10
My $800 star tracker was a total game changer for deep sky shots, but my buddy says it's a waste when you can just stack short exposures.
I dropped about $800 on a solid equatorial mount last year and it completely transformed my astro photos, letting me get those crisp, long exposure shots of nebulae without star trails, but a friend insists modern software can stack hundreds of short, untracked shots to get a similar result for way less cash, so what's the real move here for someone getting serious?
4 comments
Log in to join the discussion
Log In4 Comments
ninaowens1mo ago
Feel you on this... I had the exact same debate with myself before I caved and bought a used iOptron SkyGuider Pro. @wesleyb20 nailed it though, that "looks great on a phone but falls apart when you zoom in" thing is exactly what happened when I tried that 500 shot stack method one night just to see.
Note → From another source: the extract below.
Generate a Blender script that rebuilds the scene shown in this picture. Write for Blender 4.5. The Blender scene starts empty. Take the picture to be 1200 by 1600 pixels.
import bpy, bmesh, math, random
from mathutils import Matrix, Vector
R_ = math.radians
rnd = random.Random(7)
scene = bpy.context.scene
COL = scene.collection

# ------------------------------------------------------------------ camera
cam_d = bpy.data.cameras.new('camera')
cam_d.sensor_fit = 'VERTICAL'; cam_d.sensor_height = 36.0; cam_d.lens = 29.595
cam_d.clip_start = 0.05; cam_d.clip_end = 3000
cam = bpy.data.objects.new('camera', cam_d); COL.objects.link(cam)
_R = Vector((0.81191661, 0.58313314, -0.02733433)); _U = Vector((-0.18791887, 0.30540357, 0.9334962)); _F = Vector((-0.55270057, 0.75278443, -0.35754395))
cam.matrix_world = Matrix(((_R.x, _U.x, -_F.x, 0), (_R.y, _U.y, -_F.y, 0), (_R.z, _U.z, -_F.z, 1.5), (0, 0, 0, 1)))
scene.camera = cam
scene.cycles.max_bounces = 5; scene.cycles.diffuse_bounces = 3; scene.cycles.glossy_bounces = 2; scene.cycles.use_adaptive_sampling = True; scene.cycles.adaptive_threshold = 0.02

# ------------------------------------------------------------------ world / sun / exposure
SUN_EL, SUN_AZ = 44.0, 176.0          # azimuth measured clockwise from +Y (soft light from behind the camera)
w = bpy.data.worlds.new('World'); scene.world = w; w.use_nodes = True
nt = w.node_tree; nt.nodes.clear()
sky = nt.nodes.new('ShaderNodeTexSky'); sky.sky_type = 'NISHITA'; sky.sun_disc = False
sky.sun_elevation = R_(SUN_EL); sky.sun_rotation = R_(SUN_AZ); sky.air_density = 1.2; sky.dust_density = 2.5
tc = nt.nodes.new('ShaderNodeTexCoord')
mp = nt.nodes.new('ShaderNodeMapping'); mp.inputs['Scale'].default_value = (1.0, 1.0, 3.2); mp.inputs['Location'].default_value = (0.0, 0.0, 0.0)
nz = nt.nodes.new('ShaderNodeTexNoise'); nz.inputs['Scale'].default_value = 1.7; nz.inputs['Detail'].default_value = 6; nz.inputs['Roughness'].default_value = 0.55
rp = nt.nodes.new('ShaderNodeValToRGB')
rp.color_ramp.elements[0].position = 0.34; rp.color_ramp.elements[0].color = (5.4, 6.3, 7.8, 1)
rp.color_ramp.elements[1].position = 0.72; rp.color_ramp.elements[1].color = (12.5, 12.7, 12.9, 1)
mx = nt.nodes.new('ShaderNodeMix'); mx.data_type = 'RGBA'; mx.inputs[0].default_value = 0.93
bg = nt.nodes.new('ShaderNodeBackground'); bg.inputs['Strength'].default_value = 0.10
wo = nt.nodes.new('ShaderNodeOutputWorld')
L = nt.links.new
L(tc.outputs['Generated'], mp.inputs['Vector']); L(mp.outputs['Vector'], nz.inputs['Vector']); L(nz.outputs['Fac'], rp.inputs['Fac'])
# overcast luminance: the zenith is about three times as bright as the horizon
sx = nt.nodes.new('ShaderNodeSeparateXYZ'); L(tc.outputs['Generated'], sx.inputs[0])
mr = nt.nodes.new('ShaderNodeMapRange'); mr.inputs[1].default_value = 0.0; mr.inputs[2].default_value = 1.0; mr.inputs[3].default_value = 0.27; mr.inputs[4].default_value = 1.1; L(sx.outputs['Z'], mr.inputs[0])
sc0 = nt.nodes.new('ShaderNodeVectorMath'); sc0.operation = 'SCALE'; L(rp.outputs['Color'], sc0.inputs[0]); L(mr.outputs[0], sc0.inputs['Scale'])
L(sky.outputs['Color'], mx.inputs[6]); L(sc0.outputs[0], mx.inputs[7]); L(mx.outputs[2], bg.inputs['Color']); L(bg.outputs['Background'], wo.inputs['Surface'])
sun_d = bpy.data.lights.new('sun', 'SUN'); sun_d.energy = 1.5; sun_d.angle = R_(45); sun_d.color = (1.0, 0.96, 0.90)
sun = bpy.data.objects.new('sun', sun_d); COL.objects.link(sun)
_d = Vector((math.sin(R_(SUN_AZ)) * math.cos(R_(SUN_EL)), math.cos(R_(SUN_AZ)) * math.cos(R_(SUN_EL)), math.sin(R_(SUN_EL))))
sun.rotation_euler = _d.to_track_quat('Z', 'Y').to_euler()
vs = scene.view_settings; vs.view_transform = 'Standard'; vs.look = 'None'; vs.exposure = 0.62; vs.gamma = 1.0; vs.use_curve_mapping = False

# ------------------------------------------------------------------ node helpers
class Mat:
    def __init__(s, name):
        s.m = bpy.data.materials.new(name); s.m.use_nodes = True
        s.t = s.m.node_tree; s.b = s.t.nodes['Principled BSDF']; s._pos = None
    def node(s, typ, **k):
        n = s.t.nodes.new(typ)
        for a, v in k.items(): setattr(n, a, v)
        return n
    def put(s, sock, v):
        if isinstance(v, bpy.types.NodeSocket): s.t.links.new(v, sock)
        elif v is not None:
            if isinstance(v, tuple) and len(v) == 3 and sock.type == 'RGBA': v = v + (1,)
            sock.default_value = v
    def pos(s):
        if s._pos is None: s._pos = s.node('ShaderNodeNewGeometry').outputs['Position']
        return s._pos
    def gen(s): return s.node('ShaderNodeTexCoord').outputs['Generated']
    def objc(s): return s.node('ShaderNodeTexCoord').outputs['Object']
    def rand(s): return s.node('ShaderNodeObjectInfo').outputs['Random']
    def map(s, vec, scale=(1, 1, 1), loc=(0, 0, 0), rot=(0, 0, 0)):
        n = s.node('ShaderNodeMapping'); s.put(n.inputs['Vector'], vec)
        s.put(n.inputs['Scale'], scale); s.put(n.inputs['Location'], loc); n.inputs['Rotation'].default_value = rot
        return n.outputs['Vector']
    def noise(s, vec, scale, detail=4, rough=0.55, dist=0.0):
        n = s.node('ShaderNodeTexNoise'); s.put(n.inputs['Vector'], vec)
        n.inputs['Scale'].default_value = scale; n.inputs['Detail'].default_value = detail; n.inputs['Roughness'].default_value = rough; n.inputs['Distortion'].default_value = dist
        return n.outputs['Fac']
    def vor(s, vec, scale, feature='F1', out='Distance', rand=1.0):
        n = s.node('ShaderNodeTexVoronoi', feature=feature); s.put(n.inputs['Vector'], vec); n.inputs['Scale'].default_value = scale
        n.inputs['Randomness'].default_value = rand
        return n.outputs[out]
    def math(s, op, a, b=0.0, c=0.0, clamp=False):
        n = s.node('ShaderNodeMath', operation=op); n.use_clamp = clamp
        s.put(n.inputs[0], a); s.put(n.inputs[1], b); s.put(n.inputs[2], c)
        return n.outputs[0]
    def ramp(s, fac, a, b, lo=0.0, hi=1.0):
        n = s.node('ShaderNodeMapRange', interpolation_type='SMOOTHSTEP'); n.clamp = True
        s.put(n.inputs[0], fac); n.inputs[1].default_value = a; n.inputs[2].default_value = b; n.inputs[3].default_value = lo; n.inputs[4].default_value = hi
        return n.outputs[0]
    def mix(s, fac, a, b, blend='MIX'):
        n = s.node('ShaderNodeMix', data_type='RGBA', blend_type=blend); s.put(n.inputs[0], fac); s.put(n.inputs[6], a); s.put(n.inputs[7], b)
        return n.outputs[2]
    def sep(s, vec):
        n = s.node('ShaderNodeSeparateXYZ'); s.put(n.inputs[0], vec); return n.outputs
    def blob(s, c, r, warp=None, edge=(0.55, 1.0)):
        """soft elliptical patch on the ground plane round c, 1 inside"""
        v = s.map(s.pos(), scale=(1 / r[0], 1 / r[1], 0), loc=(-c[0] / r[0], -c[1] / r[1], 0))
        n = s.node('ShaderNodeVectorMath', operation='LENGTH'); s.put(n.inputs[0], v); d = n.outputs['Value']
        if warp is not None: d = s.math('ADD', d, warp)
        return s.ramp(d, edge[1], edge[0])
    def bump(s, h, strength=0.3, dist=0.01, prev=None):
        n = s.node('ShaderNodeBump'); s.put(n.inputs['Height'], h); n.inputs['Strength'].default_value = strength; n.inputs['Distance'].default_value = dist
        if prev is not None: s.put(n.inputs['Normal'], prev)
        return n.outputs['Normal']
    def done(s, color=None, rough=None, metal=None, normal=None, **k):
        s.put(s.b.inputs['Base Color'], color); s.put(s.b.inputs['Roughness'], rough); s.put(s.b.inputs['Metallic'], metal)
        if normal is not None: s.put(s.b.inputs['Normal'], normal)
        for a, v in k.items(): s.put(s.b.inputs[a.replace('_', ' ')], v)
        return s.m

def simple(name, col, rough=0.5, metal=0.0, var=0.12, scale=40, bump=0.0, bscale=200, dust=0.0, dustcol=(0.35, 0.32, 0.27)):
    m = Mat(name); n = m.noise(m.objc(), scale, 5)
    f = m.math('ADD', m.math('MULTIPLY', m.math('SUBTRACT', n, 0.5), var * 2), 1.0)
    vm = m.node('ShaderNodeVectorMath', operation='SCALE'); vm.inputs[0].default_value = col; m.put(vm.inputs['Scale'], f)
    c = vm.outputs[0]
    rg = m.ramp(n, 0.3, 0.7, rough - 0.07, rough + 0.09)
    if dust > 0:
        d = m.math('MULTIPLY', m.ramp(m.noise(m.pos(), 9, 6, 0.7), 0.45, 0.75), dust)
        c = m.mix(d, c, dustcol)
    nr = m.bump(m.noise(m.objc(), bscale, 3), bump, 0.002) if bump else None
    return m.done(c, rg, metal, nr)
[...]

The background noise was gross and all the faint nebula detail I was after just wasn't there. For the kind of deep sky stuff I want to actually print and frame, the tracker was the right call for me.
5
wesleyb202mo ago
Read a piece by a guy who tried both methods side by side on the same target. He stacked like 500 untracked shots and compared it to a dozen tracked exposures. The tracked image had way better signal in the faint stuff, less noise, and the stars were sharper points, not little smudges. The untracked stack looked okay on a phone screen but fell apart when you zoomed in. For getting serious, that extra detail is the whole point, so the tracker seems worth it if you can swing it.